1.5 to 2 hours Free entry
Lunch
A roti shop on Kennedy Avenue back in central Roseau
Roti wraps filled with curried goat or vegetables, with fresh coconut water from a roadside vendor Budget
Afternoon
Morne Bruce viewpoint, then Trafalgar Falls
From Morne Bruce, a short taxi ride above Roseau, the entire capital fans out below, red rooftops, the dark bay, the cruise pier, framed by hills that rise steeply on all sides. Continue by taxi up the Roseau River valley to Trafalgar, where two falls, the narrower Father and the wider Mother, pour over black rock into warm, faintly sulphurous pools you can stand in. The roar of the falling water is physical. Mist coats your face within minutes of arrival.
3 to 4 hours including transit Taxi fare plus a modest site entry fee. Both are budget-friendly
Arrange your taxi driver from Roseau to wait at Trafalgar and return you, settle the round-trip fare clearly before departing to avoid being stranded in the valley.
Evening
Farewell dinner in Roseau
Return to Roseau for a last dinner at Tomato Cafe and Deli on Cork Street, where the kitchen uses produce from the surrounding hills in dishes that lean toward local interpretation rather than tourist standard. The coconut-milk-based soups are aromatic and warming even in tropical heat. Finish with a walk along the Roseau bayfront after dark, when waterfront lights ripple across the calm bay and the city exhales into its quietest, most itself.

Where to Stay Tonight

Roseau waterfront district (Same accommodation as Night 1, or a riverside guesthouse in the lower Roseau valley for the final night)

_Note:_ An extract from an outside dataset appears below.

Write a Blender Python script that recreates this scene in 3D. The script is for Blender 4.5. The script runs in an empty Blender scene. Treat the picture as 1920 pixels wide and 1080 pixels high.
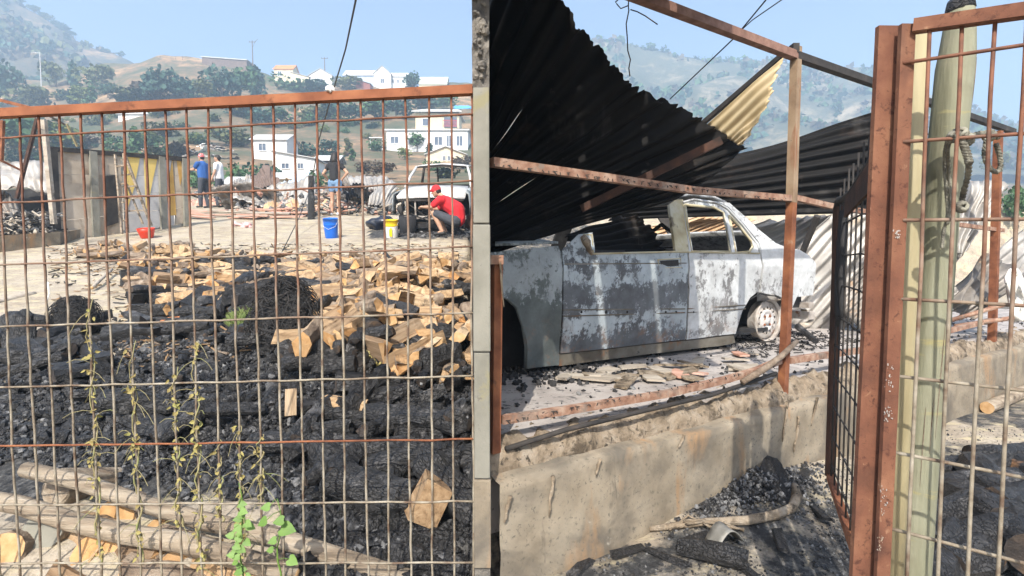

Staying centrally on Night 2 makes the morning Botanical Gardens walk effortless and keeps departure logistics simple.

See all Roseau accommodation options →
At Trafalgar Falls, take the five-minute rocky trail to the warm springs pool at the base of the Father Fall rather than stopping at the main viewing platform, most day-trippers turn back at the platform, and the pool itself is almost always quieter.
Day 2 Budget: Budget to mid-range, with the main cost being private or shared taxi hire to Trafalgar and back

Practical Information

Everything you need to know before you go

Getting Around
Roseau's centre is compact enough to cover on foot: the Old Market, the museum, the cathedral and the seafront line up within an easy loop, no transport required. When Day 2 rolls around, Morne Bruce and Trafalgar Falls are reached by shared taxis that queue at the Valley Road stand, how most locals travel. Settle the round-trip fare, waiting time included, before you pull away. A private taxi costs extra but lets you pause at Morne Bruce on the way to the falls. Buses into the Trafalgar valley run too rarely to rely on.
Book Ahead
You can keep your plans loose, no advance tickets are needed for a two-day Roseau circuit. The exception is bed space: lock it in early if you're landing during the World Creole Music Festival in late October or through the peak cruise-ship window from December to April. Trafalgar Falls itself stays first-come, first-served.
Packing Essentials
Pack waterproof sandals or solid walking shoes for the Trafalgar trails, a light rain shell for the valley's sudden showers even in the dry months, reef-safe sunscreen for the falls pools, Eastern Caribbean dollars in cash for market vendors and roadside food stalls, and a small dry bag to keep electronics safe near the spray.
Total Budget
Two days here sit squarely in the budget-to-mid-range bracket. The final tally hinges on where you sleep and whether you graze at local stalls or settle into restaurants.

Customize Your Trip

Adapt this itinerary to your travel style

Budget Version
Book a guesthouse on Kennedy Avenue instead of a full-scale hotel, eat every meal at roti shops and Old Market stalls where prices are a fraction of restaurant tabs, and cover Day 1 on foot. For Trafalgar, team up with other travellers in a shared Valley Road taxi and split the fare to drive the per-person cost down.
Luxury Upgrade
Check into Fort Young Hotel for Atlantic views and the gravity of 18th-century stone. Hire a certified private guide for both the Dominica Museum and Trafalgar Falls, someone who can unpack the island's volcanic birth and Kalinago past. Finish with a chef's table dinner at an upscale waterfront restaurant, pre-ordering the freshwater crayfish when it's running.
Family-Friendly
Start them in the Botanical Gardens, kids love the hurricane-twisted school bus, and the lower paths are pushchair-friendly. Trafalgar Falls works for older children steady on short, rocky trails. The warm pools reward every step. Keep Day 1 inside Roseau's flat grid to dodge fatigue, and sync meals with the Old Market where street food is quick, varied, and young-palate approved.